Hi Sarah,
the question that you have brought forward touches the heart of the SD-Methodolody: Why should we use models in continuous time as opposed to models in discrete time (e.g. just setting dt to 1)? The answer is that the sometimes akward 'inaccuracy' will not matter or rather will be offset by the grip we will get upon complex reality. If in a system there are 'lots' of accumulation and draining processes and many interdependencies (e.g. feedback) the benefit of continuous time models with their ease of catching these system features should prove much greater than being off from an exact value that often never exists for the (unknown) model that produces reality.
That said I would in the example you have given be careful in what is meant with 'time to drain'. The term 'solution' with regard to a system of differential equations is mathematically speaking a
function. In your case it is the exponential function and one could give an exact function that gives the result for what should be in the stock so one could then build this as an instantaneous process using just auxiliaries with no need to integrate. So the
exponential decay process you are describing has a
time constant (time to drain) that for a first order differential equation gives
the mean residence time.
Your model is
continuously compounding and the fractional rate of decay is a constant. This is the first thing that has to be explained to a customer not familiar with SD - SD-models show whats in the stocks for any multiple of DT approaching continuos time dt = 1 IMHO is a very dangerous time step to use all to easily the model will not work properly at say dt = 0.5 or less. So the proper question for setting up an SD-model is what do you know about
the behaviour of the Stock - this amounts to the question for the order of the delay with the pipeline delay as an extreme - and what do you know about the value of the Stock after one year. If you know that the stock should be zero after one year and you know it is about a third order delay, then you might
fit the time to drain accordingly so that the behavior approaches what you know about reality (you might use a threshold with a IF-THEN-ELSE - function to force the stock value to zero while this is not neat of course).
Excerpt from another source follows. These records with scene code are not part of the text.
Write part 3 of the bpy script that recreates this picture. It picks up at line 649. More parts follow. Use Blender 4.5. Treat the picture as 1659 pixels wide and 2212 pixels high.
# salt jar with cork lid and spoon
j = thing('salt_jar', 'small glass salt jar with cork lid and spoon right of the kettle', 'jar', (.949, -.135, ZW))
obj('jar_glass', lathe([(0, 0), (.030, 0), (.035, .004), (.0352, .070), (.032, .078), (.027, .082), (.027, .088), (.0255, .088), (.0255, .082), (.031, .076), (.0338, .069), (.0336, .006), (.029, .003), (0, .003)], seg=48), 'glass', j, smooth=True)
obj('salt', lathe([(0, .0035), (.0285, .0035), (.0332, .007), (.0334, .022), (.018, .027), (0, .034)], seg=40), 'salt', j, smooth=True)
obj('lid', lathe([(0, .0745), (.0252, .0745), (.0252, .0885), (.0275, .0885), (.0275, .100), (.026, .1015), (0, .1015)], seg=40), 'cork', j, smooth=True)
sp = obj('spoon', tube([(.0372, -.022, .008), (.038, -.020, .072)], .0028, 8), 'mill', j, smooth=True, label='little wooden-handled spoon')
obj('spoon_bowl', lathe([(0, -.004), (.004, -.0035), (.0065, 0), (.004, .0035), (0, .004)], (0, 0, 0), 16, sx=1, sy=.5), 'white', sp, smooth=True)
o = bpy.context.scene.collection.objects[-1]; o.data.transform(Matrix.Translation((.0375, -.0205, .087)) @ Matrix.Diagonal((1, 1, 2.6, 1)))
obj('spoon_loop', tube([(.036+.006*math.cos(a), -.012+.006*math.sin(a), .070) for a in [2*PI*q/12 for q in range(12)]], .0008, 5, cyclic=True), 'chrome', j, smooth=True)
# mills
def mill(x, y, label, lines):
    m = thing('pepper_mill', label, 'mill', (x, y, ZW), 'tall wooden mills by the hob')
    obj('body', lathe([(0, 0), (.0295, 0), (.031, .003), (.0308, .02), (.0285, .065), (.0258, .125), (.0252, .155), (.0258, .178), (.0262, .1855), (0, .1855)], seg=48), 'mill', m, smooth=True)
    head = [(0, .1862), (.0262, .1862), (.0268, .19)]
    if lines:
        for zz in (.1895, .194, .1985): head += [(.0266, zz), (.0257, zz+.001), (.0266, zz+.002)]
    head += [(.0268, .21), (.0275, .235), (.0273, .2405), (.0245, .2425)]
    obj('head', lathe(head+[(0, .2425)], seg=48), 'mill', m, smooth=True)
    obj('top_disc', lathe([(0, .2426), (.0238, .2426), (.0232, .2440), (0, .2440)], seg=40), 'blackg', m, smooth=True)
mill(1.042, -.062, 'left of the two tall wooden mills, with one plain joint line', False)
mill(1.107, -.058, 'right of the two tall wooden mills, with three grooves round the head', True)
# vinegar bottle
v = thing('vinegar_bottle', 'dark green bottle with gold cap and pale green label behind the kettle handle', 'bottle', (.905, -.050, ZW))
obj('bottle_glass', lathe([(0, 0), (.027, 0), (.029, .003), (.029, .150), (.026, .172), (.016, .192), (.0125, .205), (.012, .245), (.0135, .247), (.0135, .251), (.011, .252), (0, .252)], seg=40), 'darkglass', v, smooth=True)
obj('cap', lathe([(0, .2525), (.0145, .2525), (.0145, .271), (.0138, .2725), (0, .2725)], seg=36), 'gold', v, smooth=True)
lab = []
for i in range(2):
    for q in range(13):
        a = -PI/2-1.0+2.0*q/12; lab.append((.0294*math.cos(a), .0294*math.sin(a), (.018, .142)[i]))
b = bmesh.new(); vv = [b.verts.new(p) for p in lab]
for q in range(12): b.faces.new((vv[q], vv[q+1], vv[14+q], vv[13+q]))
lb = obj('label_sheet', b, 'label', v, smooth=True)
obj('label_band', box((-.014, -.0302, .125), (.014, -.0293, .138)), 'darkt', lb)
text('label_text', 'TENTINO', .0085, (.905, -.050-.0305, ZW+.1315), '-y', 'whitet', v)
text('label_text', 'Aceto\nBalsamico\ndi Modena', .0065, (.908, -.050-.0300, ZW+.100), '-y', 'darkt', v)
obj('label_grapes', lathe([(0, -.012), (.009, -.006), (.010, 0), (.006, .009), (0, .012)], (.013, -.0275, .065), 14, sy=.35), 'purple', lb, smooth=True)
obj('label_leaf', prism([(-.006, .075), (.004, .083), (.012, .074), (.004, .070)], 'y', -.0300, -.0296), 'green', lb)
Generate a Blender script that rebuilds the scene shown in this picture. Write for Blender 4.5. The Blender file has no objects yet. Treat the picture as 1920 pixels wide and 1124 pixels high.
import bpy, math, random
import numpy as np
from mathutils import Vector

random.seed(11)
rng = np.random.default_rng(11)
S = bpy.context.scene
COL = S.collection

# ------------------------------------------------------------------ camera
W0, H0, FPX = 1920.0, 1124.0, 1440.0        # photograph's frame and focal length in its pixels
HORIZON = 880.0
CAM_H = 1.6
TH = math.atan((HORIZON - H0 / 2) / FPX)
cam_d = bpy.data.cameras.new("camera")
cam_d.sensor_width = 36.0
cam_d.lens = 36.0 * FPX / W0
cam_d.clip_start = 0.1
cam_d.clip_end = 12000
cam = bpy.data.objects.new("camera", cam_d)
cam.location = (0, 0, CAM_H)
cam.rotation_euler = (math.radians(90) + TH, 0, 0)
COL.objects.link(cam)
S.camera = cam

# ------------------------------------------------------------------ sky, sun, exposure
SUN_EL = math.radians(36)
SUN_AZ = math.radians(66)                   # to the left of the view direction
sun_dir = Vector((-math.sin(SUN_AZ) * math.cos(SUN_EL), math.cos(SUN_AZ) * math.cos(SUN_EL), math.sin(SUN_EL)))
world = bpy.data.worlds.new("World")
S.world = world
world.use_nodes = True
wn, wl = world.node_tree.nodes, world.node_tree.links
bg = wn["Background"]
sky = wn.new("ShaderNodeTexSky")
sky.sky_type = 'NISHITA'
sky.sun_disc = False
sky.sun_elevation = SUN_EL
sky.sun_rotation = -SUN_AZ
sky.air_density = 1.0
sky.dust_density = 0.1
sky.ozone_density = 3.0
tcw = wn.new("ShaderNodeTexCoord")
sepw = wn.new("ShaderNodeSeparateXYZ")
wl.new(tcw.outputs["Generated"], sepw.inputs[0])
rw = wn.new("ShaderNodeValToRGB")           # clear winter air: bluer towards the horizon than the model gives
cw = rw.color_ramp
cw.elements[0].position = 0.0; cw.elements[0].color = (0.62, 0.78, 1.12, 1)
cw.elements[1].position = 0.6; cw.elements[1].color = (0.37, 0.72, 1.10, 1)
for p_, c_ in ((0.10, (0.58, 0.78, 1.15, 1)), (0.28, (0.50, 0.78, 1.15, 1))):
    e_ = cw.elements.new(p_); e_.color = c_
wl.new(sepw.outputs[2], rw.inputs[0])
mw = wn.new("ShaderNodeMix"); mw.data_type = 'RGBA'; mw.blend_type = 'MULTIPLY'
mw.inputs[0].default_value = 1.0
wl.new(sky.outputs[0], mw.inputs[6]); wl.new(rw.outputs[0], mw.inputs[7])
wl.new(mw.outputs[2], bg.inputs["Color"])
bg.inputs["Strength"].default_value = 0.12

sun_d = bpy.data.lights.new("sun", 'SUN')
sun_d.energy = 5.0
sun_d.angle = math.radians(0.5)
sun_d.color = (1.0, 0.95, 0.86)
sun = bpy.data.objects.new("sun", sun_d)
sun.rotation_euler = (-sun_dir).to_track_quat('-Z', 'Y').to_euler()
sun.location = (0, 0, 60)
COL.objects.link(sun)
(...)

As you can see the time to drain all of a sudden takes on a different meaning for physical, real world processes that behave like an exponential decay. If what you are trying to do is to build a model that represents linear depreciation in a continuous model (the business economics way of looking at depreciation). Then here is a good paper to have a look at:
http://www.systemdynamics.org/conferences/2004/SDS_2004/PAPERS/246SCHWA.pdfIf you take a look at figre 4 on page 8 (left hand side) you can see that the time constant (e.g. your time to drain) is adjusted every DT so that the scrap value (e.g. zero) is reached at the eand of the economic life.
Hope that helps.
Kind regards,
Guido W. Reichert
PS:
@JJ
The comparison that you have given does illustrate the above quite nicely. The options you have given (100% probability of death vs. 2 times 50% probablity of death) take the probability (e.g. the time constant) as a constant. But it must be variable for the options to be equivalen: The probability for the first half year should be 50% and that for the second half year accordingly 100% (it is of course a conditional probability affecting those that have survived up to that point in time). In the end all are dead - as Keynes has also noted for the long run.
In a proper SD-model the choice of DT should not affect the simulation outcome. It should be a purely technical construct that determines accuracy and speed for a given numerical integration technique.